Malgré cette conjoncture difficile, le pays est en chantier et des milliers d’infrastructures sont sorties de terres dans le but de rattraper le retard de développement dans le domaine de l’éducation, de la santé, de la sécurité publique, et des infrastructures routières telle que la construction de la première autoroute ou du téléphérique dans la capitale pour réduire les embouteillages.
Mes objectifs sont clairs et je les ai partagés avec la population durant toute la campagne électorale. Au cours de mon deuxième mandat, le "capital humain" sera une priorité absolue avec, entre autres, l’éducation, la santé, la formation, la protection sociale, l’emploi, les jeunes, les femmes, la sécurité alimentaire, l’accès à l’eau.
Le deuxième pilier de mon mandat sera l’industrialisation, qui est source d’emplois et d’accroissement du PIB, avec tout particulièrement l’agriculture, les mines et ressources stratégiques, le tourisme et l’économie bleue, les télécommunications et l’artisanat, le textile, et, bien évidemment, avec pour objectif de créer le maximum de valeur ajoutée sur notre sol.
La lutte contre le chômage ou le sous-emploi est une urgence : des formations professionnalisantes de masse seront données à la jeunesse pour qu’ils puissent créer leurs propres activités génératrices de revenus.
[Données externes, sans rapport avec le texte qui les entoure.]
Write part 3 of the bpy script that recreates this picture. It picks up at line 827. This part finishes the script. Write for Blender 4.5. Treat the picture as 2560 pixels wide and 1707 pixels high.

Nous disposons déjà d’un dispositif de financement pour le soutien à la création d’entreprise, dénommé "Fihariana". À ce jour, plus de 26 000 projets ont obtenu de financement à travers cette démarche.
Nous avons surtout adopté une série de réformes pour améliorer l’attractivité de Madagascar dans le secteur minier, les télécommunications, l’industrie légère et moderne comme le textile, qui emploie déjà 150 000 personnes, en adoptant un nouveau code des investissements. Le secteur agricole connaîtra des investissements importants pour améliorer la productivité agricole permettant d’atteindre rapidement l’autosuffisance alimentaire.
Des projets de grande envergure sont en phase de développement en PPP pour corriger nos faiblesses dans le secteur de l’énergie telle que la construction de deux barrages hydroélectriques (Sahofika et Volobe) et permettra à terme une énergie à un prix plus abordable. La finalité de toutes ses actions sera de réduire significativement le taux de pauvreté dans les prochaines années et améliorer les conditions de vie de mes compatriotes.
Tous les ingrédients sont en place pour permettre à Madagascar de décoller dans les années à venir. La population le sait, l’opposition le sait. Je mettrai tout en œuvre pour que l’ensemble de mes compatriotes bénéficient des fruits de cette croissance.